Prompt
Scan the data. Collect each line that contains the word "from".

....

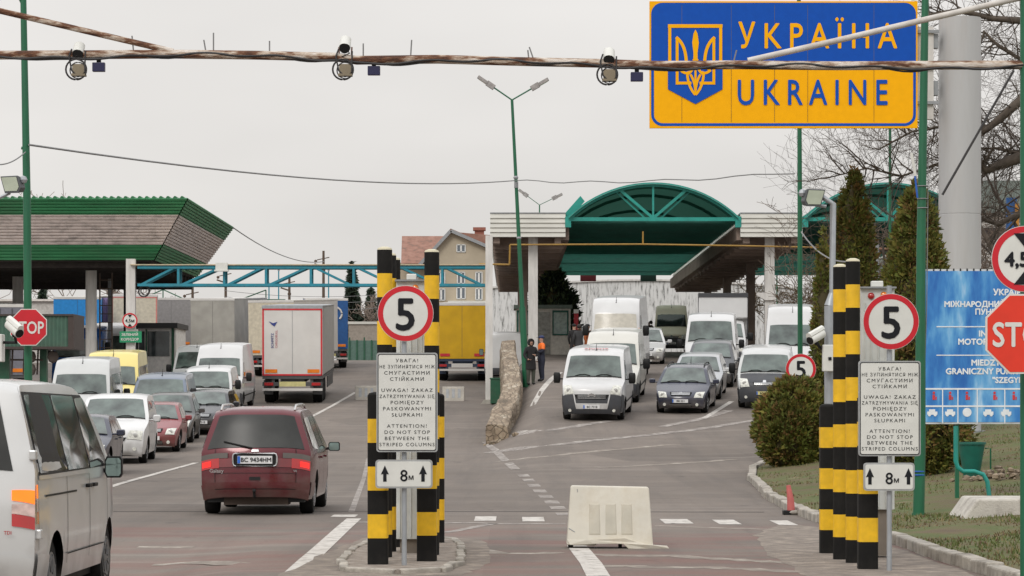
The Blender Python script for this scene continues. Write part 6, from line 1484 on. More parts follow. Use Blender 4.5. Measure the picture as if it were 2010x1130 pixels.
for t, py, sc_ in (('УКРАЇНА', 579, .135), ('МІЖНАРОДНИЙ АВТОМОБІЛЬНИЙ', 602, .125), ('ПУНКТ ПРОПУСКУ', 617, .125), ('"ШЕГИНІ"', 634, .125), ('INTERNATIONAL', 660, .13), ('MOTOR-CAR CHECK-POINT', 676, .13), ('"SHEGYNI"', 692, .12), ('MIEDZYNARODOWY', 717, .13), ('GRANICZNY PUNKT KONTROLNY', 734, .13), ('"SZEGYNI"', 751, .125)):
    text_mb(m, t, sc_, Matrix(((1, 0, 0, X(cxp, d)), (0, 0, -1, d - .012), (0, 1, 0, Z(py, d)), (0, 0, 0, 1))), bold=.04)
for py in (641, 697): m.bb(X(1838, d), X(2120, d), d - .013, d - .010, Z(py + 1, d), Z(py - 1, d))
for px in (1850, 1880, 1918, 1972, 2008, 2050): m.bb(X(px, d) - .008, X(px, d) + .008, d - .0135, d - .0102, Z(831, d), Z(764, d))
for py in (763, 797): m.bb(X(1815, d), X(2140, d), d - .013, d - .010, Z(py + 1.6, d), Z(py - 1.6, d))
m.build('lettering', mat('white_print', (.75, .78, .8), .5), fc)
m = MB()
for i, px in enumerate((1833, 1865, 1898, 1952, 1990, 2022)):
    c = W(px, 777, d - .012); m.bb(c.x - .02, c.x + .02, d - .014, d - .010, c.z - .06, c.z + .02); m.bb(c.x + .028, c.x + .045, d - .014, d - .010, c.z - .06, c.z - .01); m.lathe([(.02, -.004), (.02, 0)], 10, (c.x, d - .010, c.z + .05), ax='y')
m.build('red_symbol', mat('red_print', (.6, .04, .04), .5), fc)
m = MB()
for i, px in enumerate((1830, 1865, 1940, 1975)):
    c = W(px, 810, d - .012); m.bb(c.x - .08, c.x + .08, d - .014, d - .010, c.z - .03, c.z + .02); m.bb(c.x - .05, c.x + .045, d - .014, d - .010, c.z + .02, c.z + .055)
    for s_ in (-1, 1): m.lathe([(.022, -.005), (.022, 0)], 10, (c.x + s_ * .045, d - .011, c.z - .035), ax='y')
c = W(1898, 809, d); m.lathe([(.07, -.004), (.07, 0)], 20, (c.x, d - .010, c.z), ax='y'); m.build('white_symbol', MAT['white_print'], fc)
for px in (1880, 2090): m = MB(); m.bb(X(px, d) - .03, X(px, d) + .03, d + .05, d + .11, zv(X(px, d), d) - .1, Z(540, d)); m.build('leg', M_green, bb_)
rebase(bb_)
# bent teal pipe, bin, ramp block, rocks
d = 43.; m = MB()
pts = [(1876, 836), (1876, 905), (1880, 917), (1890, 925), (1912, 925), (1930, 931), (1938, 945), (1942, 975), (1942, 1005)]
m.tube([W(a, b, d) for a, b in pts], .035, 10); tag(m.build('bent_pipe', M_teal, smooth=60), 'bent teal pipe descending from under the blue board', 'pipe')
d = 50.; x = X(1907, d); z = zv(x, d); o = thing('litter_bin', 'dark green litter bin tapering downwards by the grey column', 'bin', (x, d, z)); m = MB(); m.lathe([(.14, .02), (.24, .62), (.26, .62), (.26, .66), (.235, .66), (.22, .60), (.12, .1)], 20); m.build('bucket', mat('bin_green', (.005, .11, .08), .45, dirt=.3), o, smooth=40)
m = MB(); m.tube([(.24, .0, .55), (.34, .0, .55), (.34, 0, 0)], .015, 6); m.build('stand', M_green, o)
d = 38.2; x0, x1 = X(1886, d), X(2060, d); z = zv(x0, d) - .03; m = MB(); m.prism([(x0, z - .02), (x1, z - .02), (x1, z + .30), (X(1918, d), z + .30)], 'y', d, d + 1.3)
tag(m.build('ramp_block', mat('pitted_concrete', (.50, .47, .42), .9, var=.1, dirt=.75, dcol=(.16, .13, .11), scale=7, bump=.5), bevel=.03), 'whitish pitted concrete ramp block on the grass under the blue board', 'concrete block')
rnd = random.Random(12)
m = MB()
for i in range(60): x = 8.6 + rnd.gauss(0, .35); y = 49 + rnd.gauss(0, .5); s_ = rnd.uniform(.03, .09); m.ball((x, y, zv(x, y) + s_ * .4 + max(0, .16 - abs(x - 8.6) * .3) * rnd.random()), (s_, s_, s_ * .7), 6)
struct(m.build('rubble_heap', MAT['rubble_stone'], smooth=20), 'stuff')
# striped posts
def striped(label, x, y, h, dia, n0, round_=False, z0=0, grp='black and yellow striped posts'):
    o = thing('striped_post', label, 'post', (x, y, z0), group=grp)
    nb = 13 if round_ else 7; bot = 1.14 if not round_ else 1.0; u = h / (nb - 1 + bot); r = dia / 2; m = MB(); t = h
    for k in range(nb):
        b = t - u if k < nb - 1 else 0
        if round_: m.lathe([(r, b), (r, t)], 28, mi=k % 2)
        else: m.prism(rrect(-r, r, -r, r, .035, 4), 'z', b, t, k % 2)
        t = b
    m.build('shaft', [M_black, M_yellow], o, smooth=30)
    m = MB(); m.lathe([(r * .99, h), (r * .9, h + .02), (r * .4, h + .035)], 28); m.build('cap', M_cream if round_ else M_black, o, smooth=30)
per = 47 * 29.7 / F * 1.0
striped('short thick striped post at the front left corner of the middle island', X(742, 29.7), 29.7, 1.80, .215, per, z0=.03)
striped('short thick striped post at the front right of the middle island, partly behind the notice', X(838, 30.3), 30.3, 1.80, .215, per, z0=.03)
striped('short thick striped post at the rear right of the middle island', X(855, 34.3), 34.3, 1.80, .215, per, z0=.03)
striped('short thick striped post at the rear left of the middle island, behind the white cabinet', X(779, 34.3), 34.3, 1.80, .215, per, z0=.03)
tp = 46 * 31 / F
for i, (px, dd) in enumerate(((755, 31.0), (763.5, 32.2), (772, 33.2))): striped(['tall striped post highest above the round 5 sign, front of the left-hand three', 'tall striped post in the middle of the left-hand three', 'tall striped post at the rear of the left-hand three'][i], X(px, dd), dd, 3.44 - .03, .168, .26, True, z0=.03)
for i, (px, dd) in enumerate(((847.5, 31.5), (848.5, 33.1))): striped(['tall striped post right of the round 5 sign on the middle island', 'tall striped post hidden just behind the right-hand tall one of the middle island'][i], X(px, dd), dd, 3.44 - .03, .168, .26, True, z0=.03)
striped('short thick striped post nearest the right-hand notice', X(1703, 29.5), 29.5, 1.80, .205, per)
striped('tallest striped post of the right-hand group, beside the white cabinet', X(1674, 30.6), 30.6, Z(513, 30.6), .158, .27, True)
striped('second tallest striped post of the right-hand group', X(1649, 31.3), 31.3, Z(524, 31.3), .158, .27, True)
striped('short striped post farthest left in the right-hand group', X(1625, 32.6), 32.6, Z(798, 32.6), .19, .26)
# monitor cabinets
def cabinet(label, d, px0, px1, zb_, zt_, low):
    x0, x1 = X(px0, d), X(px1, d); o = thing('monitor_cabinet', label, 'cabinet', ((x0 + x1) / 2, d, 0), group='white monitor cabinets')
    m = MB(); m.bb(x0, x1, d, d + .35, zb_, zt_)
    for f in (.12, .3, .52, .74, .9): x = x0 + (x1 - x0) * f; m.bb(x - .006, x + .006, d - .02, d, zb_ + .02, zt_ - .15)
    m.build('case', mat('white_cabinet_paint', (.60, .62, .60), .45, dirt=.25, dcol=(.4, .4, .36)), o, bevel=.008)
    m = MB(); m.prism([(d - .05, zt_ - .0), (d + .4, zt_ + .0), (d + .4, zt_ + .035), (d - .05, zt_ + .02)], 'x', x0 - .015, x1 + .015); m.build('cap', M_back, o)
    m = MB(); m.ball((x0 + (x1 - x0) * .3, d - .005, zt_ - .085), (.04, .03, .04), 12); m.build('red_beacon', M_lampr, o, smooth=60)
    m = MB(); m.ball((x0 + (x1 - x0) * .68, d - .005, zt_ - .075), (.04, .03, .04), 12); m.build('orange_beacon', M_lampo, o, smooth=60)
    m = MB(); m.bb(x0 + (x1 - x0) * .35, x0 + (x1 - x0) * .7, d + .1, d + .2, zt_ + .02, zt_ + .09); m.build('antenna_block', M_signw, o, bevel=.01)
    m = MB(); m.bb(x0 + .04, x1 - .04, d + .05, d + .3, 0.02, zb_); m.build('plinth', mat('crumbly_plinth', (.20, .17, .14), .9), o); rebase(o)
cabinet('white monitor cabinet behind the round 5 sign of the middle island', 31.8, 778, 833, Z(1058, 31.8), Z(552, 31.8), 0)
cabinet('white monitor cabinet behind the round 5 sign on the right', 31.6, 1690, 1756, Z(1000, 31.6), Z(566, 31.6), 0)
# white water barrier
d = 33.8; s = d / F; x0 = X(1112, d); o = thing('plastic_barrier', 'tilted white plastic road barrier standing on the road', 'barrier', (X(1195, d), d, 0))
M_barr = mat('yellowed_white_plastic', (.60, .57, .49), .45, dirt=.55, dcol=(.42, .34, .22), scale=3.5, var=.08)
def bx(px, py): return ((px - 1195) * s, (1073 - py) * s)
m = MB()
front = [bx(1112, 1066), bx(1120, 955), bx(1122, 951), bx(1272, 954), bx(1274, 958), bx(1281, 1072), bx(1228, 1070), bx(1222, 1062), bx(1172, 1062), bx(1168, 1068)]
def Pt(u, v, w_): return (u, w_ + (.73 - v) * -.26 if w_ < .1 else w_ + (.73 - v) * .12, v)
n_ = len(front); vs = [Pt(u, v, 0) for u, v in front] + [Pt(u, v, .16) for u, v in front]
m.add(vs, [tuple(range(n_)), tuple(range(2 * n_ - 1, n_ - 1, -1))] + [(i, i + n_, (i + 1) % n_ + n_, (i + 1) % n_) for i in range(n_)])
m.build('shell', M_barr, o, bevel=.014)
M_barrd = mat('barrier_recess_shade', (.50, .47, .39), .5, dirt=.5, dcol=(.36, .29, .19), scale=4)  # recess shade put into the colour; the panels stand slightly proud
def fp(px, py, off=.0): u, v = bx(px, py); q = Pt(u, v, 0); return Vector((q[0], q[1] - off, q[2]))
for a in (1158, 1190, 1221):
    m = MB()
    P0 = [fp(a, 988), fp(a + 17, 988), fp(a + 18, 1044), fp(a - 1, 1044)]; P1 = [fp(a - 1.5, 986.5, .0), fp(a + 18.5, 986.5, .0), fp(a + 20, 1047, .0), fp(a - 2.5, 1047, .0)]
    m.add([p - Vector((0, .006, 0)) for p in P0] + P1, [(0, 1, 2, 3), (0, 4, 5, 1), (1, 5, 6, 2), (2, 6, 7, 3), (3, 7, 4, 0)]); m.build('recess', M_barrd, o)
m = MB(); pts = [fp(1112, 1056, .01), fp(1150, 1056, .05), fp(1225, 1052, .05), fp(1250, 1060, .03), fp(1281, 1066, .03), fp(1308, 1068, .0), fp(1312, 1073, .0), fp(1280, 1076, .0), fp(1232, 1073, .04), fp(1222, 1064, .05), fp(1165, 1064, .05), fp(1118, 1066, .02)]
k = len(pts); m.add(pts + [p + Vector((0, .05, 0)) for p in pts], [tuple(range(k)), tuple(range(2 * k - 1, k - 1, -1))] + [(i, i + k, (i + 1) % k + k, (i + 1) % k) for i in range(k)]); m.build('foot_flange', M_barr, o, bevel=.006)
m = MB(); a, b = bx(1120, 1070); m.bb(a - .03, a + .03, -.1, .05, 0, .05); a, b = bx(1217, 1070); m.bb(a - .02, a + .02, -.1, .05, 0, .06); m.build('rubber_foot', M_blackpl, o)
m = MB(); m.tube([fp(1116, 1034, .002), fp(1128, 1041, .002)], .005, 4); m.tube([fp(1133, 958, .002), fp(1134, 964, .002)], .004, 4); m.build('scratch', M_back, o)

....

Answer to this problem
The Blender Python script for this scene continues. Write part 6, from line 1484 on. More parts follow. Use Blender 4.5. Measure the picture as if it were 2010x1130 pixels.
m.tube([W(a, b, d) for a, b in pts], .035, 10); tag(m.build('bent_pipe', M_teal, smooth=60), 'bent teal pipe descending from under the blue board', 'pipe')